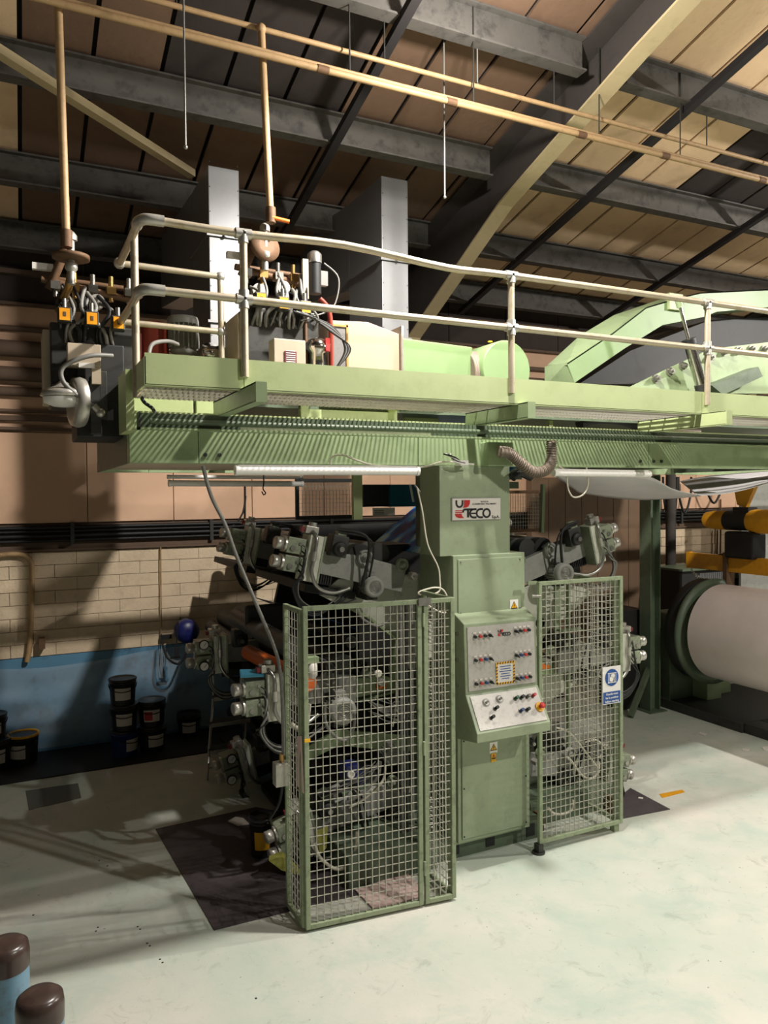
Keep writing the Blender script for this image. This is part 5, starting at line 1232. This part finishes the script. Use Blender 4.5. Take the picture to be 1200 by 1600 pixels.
# bollards in the foreground
def bollard(px, rr, h, lab):
    c = PZ(px[0], px[1], h); t = thing('bollard', lab, 'bollard', (c.x, c.y, 0), 'blue bollards in the foreground')
    MB().lathe((c.x, c.y, 0), (0, 0, 1), [(rr, 0), (rr, h-.09)], 32).build('post', M['bollard'], t)
    MB().lathe((c.x, c.y, h-.10), (0, 0, 1), [(rr*1.02, 0), (rr*1.03, .06), (rr*.97, .092), (rr*.8, .104), (rr*.3, .108), (.001, .108)], 32).build('cap', M['cap'], t)
    return t
bollard((62, 1554), .083, .90, 'nearer scuffed blue bollard with brown cap at the bottom left corner')
bollard((8, 1474), .090, .90, 'farther scuffed blue bollard with brown cap cut by the left picture edge')

# ================================================================== RIGHT HAND SIDE
col = thing('support_column', 'dark green steel column carrying the right end of the bridge', 'column', (7.15, 6.87, 0))
c0_ = PZ(1024, 1112)
MB().box(c0_.x-.085, c0_.x-.07, c0_.y, c0_.y+.18, 0, 2.94).box(c0_.x+.07, c0_.x+.085, c0_.y, c0_.y+.18, 0, 2.94).box(c0_.x-.07, c0_.x+.07, c0_.y+.08, c0_.y+.095, 0, 2.94).build('column_section', M['dark_green'], col)
MB().box(c0_.x-.14, c0_.x+.14, c0_.y-.06, c0_.y+.24, 0, .015).build('base_plate', M['dark_green'], col)
MB().bar((c0_.x-.05, c0_.y+.05, .55), PZ(985, 1122)+Vector((0, 0, .02)), .06, .05).build('brace', M['dark_green'], col)
wp = PY(1052, 800, 8.5)
tag(MB().cyl((wp.x, 8.55, 0), (wp.x, 8.55, 3.4), .075, n=20).build('down_pipe', M['web_dark']), 'thick grey brown down pipe in front of the right brick wall', 'pipe')
t = thing('wall_conduits', 'two thin dark conduits on the right brick wall', 'conduit', PY(1125, 880, 8.8))
for x in (1121, 1126):
    MB().tube([PY(x, 780 if x == 1126 else 830, 8.8), PY(x, 830, 8.8), PY(x-1, 890, 8.8)], .014, 6, 2).build('conduit', M['rust'], t)
for k, (xa, xb, yb) in enumerate(((1036, 1050, 803), (1050, 1058, 805), (1060, 1080, 802), (1103, 1128, 786))):
    tag(MB().tube([PY(xa, 745, 8.6), PY(xa+1, (745+yb)/2, 8.6), PY((xa+xb)/2, yb, 8.6), PY(xb-1, (745+yb)/2, 8.6), PY(xb, 745, 8.6)], .018, 8).build('cable_loop', M['black']), ['leftmost', 'second', 'third', 'rightmost shallow'][k] + ' black cable loop hanging by the right brick wall', 'cable', 'cable loops by the right wall')

# paper roll, reel disc and stand
Yr = 6.5; DR = .655; DX = PY(1059, 985, 6.62).x + DR
rl = thing('paper_roll', 'huge white paper roll mounted on the reel stand at the right', 'paper roll', (7.67, 5.4, .46))
MB().cyl((7.70, 4.3, 1.03), (7.70, Yr, 1.03), .575, n=72).build('wound_paper', M['paper'], rl)
MB().cyl((7.70, 4.2, 1.03), (7.70, 6.6, 1.03), .05, n=20).build('core', M['steel'], rl)
rs = thing('reel_stand', 'dark green reel stand with round disc behind the paper roll', 'stand', (7.7, 6.9, 0))
MB().lathe((DX, 6.62, 1.0), (0, 1, 0), [(.60, 0), (DR, .02), (DR, .06), (.6, .08)], 56).build('disc', M['dark_green'], rs)
MB().lathe((DX+.03, 6.72, 1.0), (0, 1, 0), [(.55, 0), (DR*.97, .02), (DR*.97, .16), (.5, .18)], 48).build('rear_drum', M['soot'], rs)
MB().box(7.35, 8.1, 6.98, 7.3, 0, 1.2).build('pedestal', M['dark_green'], rs, .01)
MB().box(7.32, 9.2, 5.9, 7.2, 0, .11).build('foot_plate', M['dark'], rs, .006)
MB().box(7.35, 7.6, 5.3, 5.9, 0, .11).build('foot_beam', M['dark'], rs, .006)
MB().box(7.75, 8.0, 6.75, 6.98, .11, .45).box(8.15, 8.35, 6.9, 7.3, .11, .6).build('foot_block', M['green'], rs, .006)
tag(MB().box(6.75, 7.15, 7.2, 7.6, 0, 1.25).build('dark_cabinet', M['soot'], None, .01), 'dark cabinet standing between the column and the reel disc', 'cabinet')
cb2 = thing('machine_cabinet', 'dark machine frame with pale grille behind the yellow beam', 'cabinet', (9.3, 8.2, 0))
a, b_ = PY(1070, 893, 7.9), PY(1190, 893, 7.9)
MB().box(a.x, b_.x+.6, 7.95, 8.5, 0, a.z).build('cabinet_body', M['soot'], cb2)
g_ = MB()
for k in range(26): g_.box(a.x+.35+k*.04, a.x+.37+k*.04, 7.93, 7.95, a.z-.16, a.z-.05)
g_.build('pale_grille', M['duct'], cb2)
MB().box(a.x-.04, b_.x+.6, 7.9, 8.5, a.z, a.z+.03).build('top_plate', M['dark_green'], cb2)
tag(MB().box(PY(1158, 870, 7.7).x, 11, 7.7, 7.74, .9, 2.9).build('grey_panel', M['grey']), 'large plain grey screen panel at the right edge behind the hoist', 'panel')
# lifting beam, hoist
lbm = thing('lifting_beam', 'yellow lifting beam hanging over the paper roll', 'beam', (8.0, 6.4, 1.73))
MB().box(7.96, 8.04, 4.6, 7.26, 1.73, 1.93).build('beam_body', M['hoist'], lbm, .004)
MB().box(7.95, 8.05, 7.26, 7.275, 1.725, 1.94).build('end_plate', M['hoist'], lbm)
MB().box(7.93, 8.07, 6.62, 6.68, 1.50, 1.97).build('sling_strap', M['rust'], lbm)
chn2 = MB()
for k in range(7):
    c = Vector((7.97, 7.2 - k*.035, 1.70 - k*.035 + .003*k*k)); pts = [c + Vector((0 if k % 2 else .012*math.cos(q*math.pi/4), (.012*math.cos(q*math.pi/4) if k % 2 else 0), .022*math.sin(q*math.pi/4))) for q in range(9)]
    chn2.tube(pts, .005, 6, 1)
chn2.build('chain', M['alu'], lbm)
h = thing('chain_hoist', 'yellow and black electric chain hoist hanging above the lifting beam', 'hoist', (8.0, 6.45, 2.1))
c = PX(1165, 814, 8.0)
MB().lathe((8.0, c.y+.62, c.z), (0, -1, 0), [(.05, 0), (.10, .05), (.12, .18), (.12, .36)], 24).build('motor_cover', M['hoist'], h)
MB().lathe((8.0, c.y-.08, c.z), (0, -1, 0), [(.13, 0), (.145, .06), (.145, .5), (.10, .6)], 24).build('gear_cover', M['hoist'], h)
MB().cyl((8.0, c.y+.26, c.z), (8.0, c.y-.08, c.z), .12, n=24).box(7.92, 8.08, c.y-.1, c.y+.12, c.z+.05, c.z+.17).build('hoist_body', M['black'], h)
MB().box(7.88, 8.12, c.y-.2, c.y+.22, c.z-.46, c.z-.13).build('chain_bag', M['black'], h, .03)
MB().prism([(7.97, c.y-.15, c.z+.42), (7.97, c.y+.15, c.z+.42), (7.97, c.y+.1, c.z+.2), (7.97, c.y-.02, c.z+.16)], (.06, 0, 0)).build('trolley_plate', M['hoist'], h)
MB().cyl((8.0, c.y, c.z+.42), (8.0, c.y, 2.95), .02, n=8).build('suspension', M['dark'], h)
MB().box(7.9, 7.905, c.y-.02, c.y+.1, c.z-.04, c.z+.06).build('yellow_label', M['yellow'], h)
for y in (c.y-.15, c.y+.15): MB().cyl((8.0, y, c.z-.40), (8.0, 6.65+(y-c.y), 1.93), .012, n=8).build('lift_chain', M['dark'], h)

# paper web sagging under the bridge
def patch(ca, cb_, lab, Ya, Yb):
    def cat(c, t):
        n = len(c)-1; f = min(t*n, n-1e-6); i = int(f); u = f-i
        a_, b_, c_, d_ = c[max(i-1, 0)], c[i], c[i+1], c[min(i+2, n)]
        return .5*((2*b_)+(c_-a_)*u+(2*a_-5*b_+4*c_-d_)*u*u+(3*b_-a_-3*c_+d_)*u**3)
    A_ = [PY(x, y, Ya) for x, y in ca]; B2_ = [PY(x, y, Yb) for x, y in cb_]
    NI, NJ = 24, 8; vs = []
    for j in range(NJ+1):
        for i in range(NI+1):
            a_, b_ = cat(A_, i/NI), cat(B2_, i/NI); vs.append(a_.lerp(b_, j/NJ))
    fs = [(j*(NI+1)+i, j*(NI+1)+i+1, (j+1)*(NI+1)+i+1, (j+1)*(NI+1)+i) for j in range(NJ) for i in range(NI)]
    o = MB().add(vs, fs, True).build('paper_web', M['web']); s = o.modifiers.new('solid', 'SOLIDIFY'); s.thickness = .003
    return tag(o, lab, 'paper web')
patch([(862, 740), (940, 740), (1012, 744), (1052, 764), (1096, 774)], [(905, 770), (950, 777), (1000, 781), (1050, 779), (1096, 775)], 'white paper web sagging under the bridge right of the column', 5.0, 6.3)
patch([(1062, 752), (1100, 745), (1150, 740), (1230, 734)], [(1090, 775), (1130, 772), (1170, 764), (1230, 745)], 'white paper web rising to the right above the hoist', 6.4, 5.1)
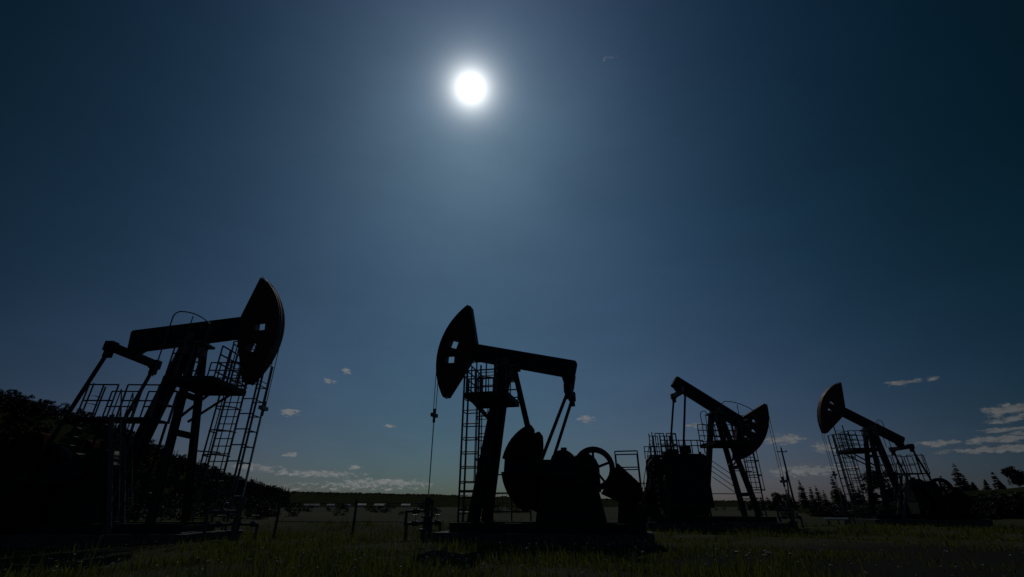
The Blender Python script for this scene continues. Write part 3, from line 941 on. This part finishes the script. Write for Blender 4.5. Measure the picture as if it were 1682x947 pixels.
PJ = {
 'A': dict(x=-13.458, y=18.529, yaw=.024, phi=.151, s=1.403, H=7.914, R=3.384, Lr=2.538, near=-1, al=.722, be=.842, jt=.524, beam_h=.88, leg_w=(.22, .40),
           front_x=1.0, rear_x=-1.42, holes=[(.77, -.03, .22, .24), (.75, -.40, .19, .22)], carrier_z=4.8, eqd=.67, eqw=1.4, crank_c=(-2.2, 2.35), crank_a=R_(196),
           plat_z=5.7, plat_x=(.0, 1.9), ladder=(1.38, 1.4, 7.95), lw=.37, top_rail=[(-.5, 1.1, 8.45, -1.15)], rear=(-3.3, -.5, 4.25, .62), rear_h=1.25, guard=(-5.0, -.6, 1.9, 2.0),
           label='large pumpjack at the left, its dark red horse head facing right'),
 'B': dict(x=-.187, y=19.159, yaw=2.909, phi=.241, s=1.264, H=6.997, R=3.166, Lr=2.797, near=1, al=.713, be=.755, jt=.485, beam_h=.70, leg_w=(.37, .2),
           front_x=1.05, rear_x=-1.62, holes=[(.82, .07, .22, .20), (.82, -.20, .21, .20)], carrier_z=4.75, eqd=1.0, eqw=.85, crank_c=(-2.42, 2.4), crank_a=R_(4), cw_r=2.36, gear_l=1.12, cw_in=1.22, crank_r=.95,
           frame_x=(1.75, 2.33), plat_z=5.3, plat_x=(-.25, 1.5), ladder=(1.22, -1.12, 7.1), lw=.33, top_rail=[], guard=(-.6, 1.0, 2.1, -1.6), motor_rail=(-5.0, -4.2, 2.45, 3.0),
           label='middle pumpjack, dark red horse head raised at its left end, beam sloping down right'),
 'C': dict(x=13.078, y=29.804, yaw=.033, phi=-.599, s=1.259, H=6.995, R=3.307, Lr=2.729, near=-1, al=.638, be=.762, jt=.529, beam_h=.74, leg_w=(.25, .28),
           front_x=1.02, rear_x=-1.75, holes=[(.76, -.25, .15, .15), (.80, .0, .15, .15), (.76, .24, .15, .15), (.60, .04, .13, .13)], carrier_z=2.6, eqd=.62, eqw=1.15, crank_c=(-2.85, 2.4), crank_a=R_(100),
           plat_z=4.75, plat_x=(-.9, 1.5), ladder=(2.3, 1.4, 6.0), lw=.34, frame=False, leg_stair=True, top_rail=[(-.05, 1.85, 7.1, -1.15), (-1.5, -.9, 6.5, -1.1)], rear=(-4.35, -3.0, 3.95, .62), rear_h=1.25, guard=(-6.2, -.9, 2.2, 1.9),
           crank_guard=(-4.4, -1.85, 1.1, 3.95), end_stair=True, pulley=(-4.6, 3.3, .45), cw_r=1.6,
           label='pumpjack right of centre with horse head lowered right, tail raised left'),
 'D': dict(x=28.193, y=37.25, yaw=3.062, phi=.567, s=1.282, H=7.097, R=3.486, Lr=2.408, near=1, al=.667, be=.754, jt=.526, beam_h=.68, leg_w=(.24, .34),
           front_x=1.12, rear_x=-.8, holes=[(.80, .09, .17, .16), (.80, -.14, .15, .16)], carrier_z=3.4, eqd=.6, eqw=1.16, crank_c=(-2.2, 2.3), crank_a=R_(-120),
           plat_z=5.15, plat_x=(.3, 2.3), ladder=(1.5, -1.25, 7.2), lw=.34, top_rail=[(-.45, .2, 7.2, 1.15)], rear=(-2.95, .0, 3.4, .62), rear_h=1.25, guard=(-5.0, -.6, 1.9, -2.0),
           label='far right pumpjack, dark red horse head raised at the left, tail low'),
}
for key, P in PJ.items(): pumpjack(P)

# ------------------------------------------------------------------ wellheads under the horse heads
def wellhead(loc, rz, label):
    root = empty('wellhead', loc, rz)
    m_ = MB(); m_.tube((0, 0, -.1), (0, 0, .32), .2, 14); m_.tube((0, 0, .32), (0, 0, .40), .28, 16); m_.tube((0, 0, .40), (0, 0, .78), .13, 12)
    m_.tube((0, 0, .78), (0, 0, .85), .22, 14); m_.build('casing_head', M['steel'], root)
    m_ = MB(); m_.tube((0, 0, .85), (0, 0, 1.25), .1, 12); m_.tube((0, 0, 1.25), (0, 0, 1.45), .14, 10); m_.tube((0, 0, 1.45), (0, 0, 1.52), .09, 10)
    m_.build('stuffing_box', M['steel'], root)
    for sx, z, l_ in ((-1, .6, .95), (1, .6, .7), (-1, 1.02, 1.0)):
        m_ = MB(); m_.tube((sx * .1, 0, z), (sx * l_, 0, z), .055, 10); m_.tube((sx * .45, 0, z), (sx * .65, 0, z), .1, 10)
        m_.tube((sx * l_, 0, z), (sx * l_, 0, z - .5 if z > .8 else -.2), .055, 10); v = m_.build('flow_valve', M['steel'], root)
        w_ = MB(); n = 12
        pts = [(sx * .55 + .13 * math.cos(6.2832 * i / n), .13 * math.sin(6.2832 * i / n), z + .28) for i in range(n + 1)]
        w_.path(pts, .016, 5); w_.tube((sx * .55, 0, z + .08), (sx * .55, 0, z + .3), .018, 6); w_.bar((sx * .55 - .12, 0, z + .28), (sx * .55 + .12, 0, z + .28), .02, .02)
        w_.build('handwheel', M['bright'], v)
    return tag(root, label, 'wellhead', 'wellheads under the horse heads')


WL = {'A': 'wellhead with valves and handwheels below the left pumpjack',
      'B': 'wellhead below the middle pumpjack, in front of its ladder',
      'C': 'wellhead below the lowered horse head right of centre',
      'D': 'wellhead below the far right pumpjack beside its pale pipe'}
for key, P in PJ.items():
    xw = P['R'] + .06
    wellhead((P['x'] + xw * math.cos(P['yaw']), P['y'] + xw * math.sin(P['yaw']), 0), .35 + (0 if key != 'B' else .5), WL[key])
# pale pipe laid on low trestles near the far right well
root = empty('pipe_rack', (21.6, 33.9, 0), .03)
MB().tube((-.85, 0, .42), (.75, 0, .42), .075, 10).build('pipe', M['white'], root)
for x in (-.6, .55):
    MB().bar((x, -.16, -.05), (x, 0, .35), .06, .06).bar((x, .16, -.05), (x, .003, .345), .06, .06).build('leg', M['steel'], root)
tag(root, 'short pale pipe on two trestle legs beside the far right well', 'pipe rack')

# ------------------------------------------------------------------ fence along the pad
def fence(posts, label):
    root = empty('post_fence', (posts[0][0], posts[0][1], 0))
    ox, oy = posts[0]
    for (x, y) in posts:
        MB().tube((x - ox, y - oy, -.3), (x - ox, y - oy, 1.42), .06, 7, .05).build('post', M['wood'], root)
    m_ = MB()
    for (a, b) in zip(posts[:-1], posts[1:]):
        for z in (.65, 1.3): m_.tube((a[0] - ox, a[1] - oy - .06, z), (b[0] - ox, b[1] - oy - .06, z - .02), .012, 5)
    m_.build('wire', M['steel'], root)
    return tag(root, label, 'fence')


fence([(-9.3, 20.2), (-6.15, 19.9), (-3.1, 19.6)], 'wire fence on round wooden posts between the left and middle pumpjacks')

# ------------------------------------------------------------------ utility pole
root = empty('utility_pole', (39.3, 70, 0))
m_ = MB(); m_.tube((0, 0, -.5), (.0, 0, 8.9), .15, 10, .1); m_.build('pole', M['wood'], root)
m_ = MB(); m_.tube((-.9, .0, -.3), (-.1, 0, 5.6), .11, 8, .09); m_.build('strut', M['wood'], root)
m_ = MB(); m_.bar((-.75, 0, 8.35), (.75, 0, 8.35), .1, .12); ar = m_.build('crossarm', M['wood'], root)
for x in (-.65, .65): MB().tube((x, 0, 8.41), (x, 0, 8.62), .05, 8, .03).build('insulator', M['glass'], ar)
MB().tube((0, 0, 8.9), (0, 0, 9.12), .05, 8, .03).build('insulator', M['glass'], root)
tag(root, 'wooden utility pole with a side strut between the two right pumpjacks', 'utility pole')

# ------------------------------------------------------------------ pale stones beside the right of centre pumpjack
def stone(loc, s, seed, label):
    import bmesh
    bm = bmesh.new(); bmesh.ops.create_icosphere(bm, subdivisions=2, radius=s)
    r_ = random.Random(seed)
    for v in bm.verts:
        q = 1 + r_.uniform(-.22, .2); v.co = Vector((v.co.x * q * 1.25, v.co.y * q, v.co.z * q * .7))
    me = bpy.data.meshes.new('stone'); bm.to_mesh(me); bm.free(); me.materials.append(M['rock'])
    o_ = bpy.data.objects.new('stone', me); col.objects.link(o_); o_.location = loc; o_.rotation_euler = (0, 0, r_.uniform(0, 6))
    return tag(o_, label, 'stone', 'pale stones in the grass')


for i, (x, y, s) in enumerate([(6.1, 14.2, .07), (6.35, 14.0, .05), (6.7, 13.7, .075), (6.9, 14.3, .06), (6.45, 13.4, .065), (7.2, 13.6, .05), (6.05, 13.5, .05)]):
    stone((x, y, gz(x, y) + s * .3), s, i, 'small pale stone in the scatter on the grass before the right pumpjacks')

# ------------------------------------------------------------------ grass and flowers
n = 150000
u = rng.uniform(0, 1, n)
y = 7.2 + 26 * u ** 1.5
x = rng.uniform(-1, 1, n) * (y * 1.28 + 1.5)
pn = np.sin(x * .9 + 1.3 * np.sin(y * .7)) * np.sin(y * 1.1 + .8 * np.sin(x * .5)) + .5 * np.sin(x * 2.3) * np.sin(y * 2.9)
keep = rng.uniform(0, 1, n) < np.clip(.52 + .75 * pn, .03, 1) * np.where(y < 19, 1 - .8 * np.clip(np.maximum((x + 2 * np.sin(y * .8) - 5) / 3, (-x + 1.5 * np.sin(y * 1.1) - 7.5) / 2.5), 0, 1), 1)
x, y, pn = x[keep], y[keep], pn[keep]; n = len(x)
gzv = np.array([gz(a, b) for a, b in zip(x, y)])
hgt = rng.gamma(3, .032, n) * (1 + .5 * pn) + .025
hgt *= np.where(y < 20, 1 - .45 * np.clip((x - 5) / 3, 0, 1), 1)
tall = rng.uniform(0, 1, n) < .03; hgt[tall] *= 2.0
az_ = rng.uniform(0, 6.283, n); wd_ = rng.uniform(.006, .013, n) * (1 + y / 22)
lean = rng.uniform(.05, .5, n) * hgt
cx_, sx_ = np.cos(az_), np.sin(az_)
la = az_ + rng.normal(0, .6, n) + 1.57
P0 = np.stack([x - cx_ * wd_, y - sx_ * wd_, gzv - .02], 1); P1 = np.stack([x + cx_ * wd_, y + sx_ * wd_, gzv - .02], 1)
mx1, my1 = x + np.cos(la) * lean * .35, y + np.sin(la) * lean * .35
P2 = np.stack([mx1 + cx_ * wd_ * .7, my1 + sx_ * wd_ * .7, gzv + hgt * .6], 1); P3 = np.stack([mx1 - cx_ * wd_ * .7, my1 - sx_ * wd_ * .7, gzv + hgt * .6], 1)
P4 = np.stack([x + np.cos(la) * lean, y + np.sin(la) * lean, gzv + hgt], 1)
V = np.stack([P0, P1, P2, P3, P4], 1).reshape(-1, 3)
b0 = np.arange(n)[:, None] * 5
F = np.concatenate([b0 + [0, 1, 2], b0 + [0, 2, 3], b0 + [3, 2, 4]], 0)
tag(np_mesh('grass', V, F, M['grass']), 'rough meadow grass over the foreground', 'grass', kind='stuff')

n = 2200
y = 7.6 + 15 * rng.uniform(0, 1, n) ** 1.3
x = rng.uniform(-1, 1, n) * (y * 1.25)
kp = rng.uniform(0, 1, n) < np.clip(.25 + .6 * np.exp(-((x + 1.5) / 5) ** 2), 0, 1)
x, y = x[kp], y[kp]
VV, FF = [], []; no = 0
VH, FH = [], []; nh = 0
for a, b in zip(x, y):
    h_ = random.uniform(.16, .5); z = gz(a, b); dx_, dy_ = random.uniform(-.06, .06), random.uniform(-.06, .06)
    m_ = MB(); m_.tube((a, b, z), (a + dx_, b + dy_, z + h_), .004, 4, .003)
    for f_ in m_.f[:4]: FF.append([i + no for i in f_])
    VV += m_.v; no += len(m_.v)
    rh = random.uniform(.5, 1.0); C = np.array([(a + dx_ + random.gauss(0, .014), b + dy_ + random.gauss(0, .014), z + h_ + random.gauss(0, .006)) for _ in range(random.randint(3, 7))])
    v_, f_ = leaf_cards(C, .011, rng); VH.append(v_); FH.append(f_ + nh); nh += len(v_)
tag(np_mesh('flower_stalks', VV, FF, M['weed']), 'dry stalks rising from the foreground grass', 'stalks', kind='stuff')
tag(np_mesh('wild_flowers', np.concatenate(VH), np.concatenate(FH), M['petal']), 'small whitish flower heads scattered over the foreground grass', 'flowers', kind='stuff')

++++++++++

Every line from the top of the entries through the line that holds "bollard((8, 1474), .090, .90, 'farther" is to be quoted exactly, please, and nothing else; omit the pictures.

* In response
Keep writing the Blender script for this image. This is part 5, starting at line 1232. This part finishes the script. Use Blender 4.5. Take the picture to be 1200 by 1600 pixels.
# bollards in the foreground
def bollard(px, rr, h, lab):
    c = PZ(px[0], px[1], h); t = thing('bollard', lab, 'bollard', (c.x, c.y, 0), 'blue bollards in the foreground')
    MB().lathe((c.x, c.y, 0), (0, 0, 1), [(rr, 0), (rr, h-.09)], 32).build('post', M['bollard'], t)
    MB().lathe((c.x, c.y, h-.10), (0, 0, 1), [(rr*1.02, 0), (rr*1.03, .06), (rr*.97, .092), (rr*.8, .104), (rr*.3, .108), (.001, .108)], 32).build('cap', M['cap'], t)
    return t
bollard((62, 1554), .083, .90, 'nearer scuffed blue bollard with brown cap at the bottom left corner')
bollard((8, 1474), .090, .90, 'farther scuffed blue bollard with brown cap cut by the left picture edge')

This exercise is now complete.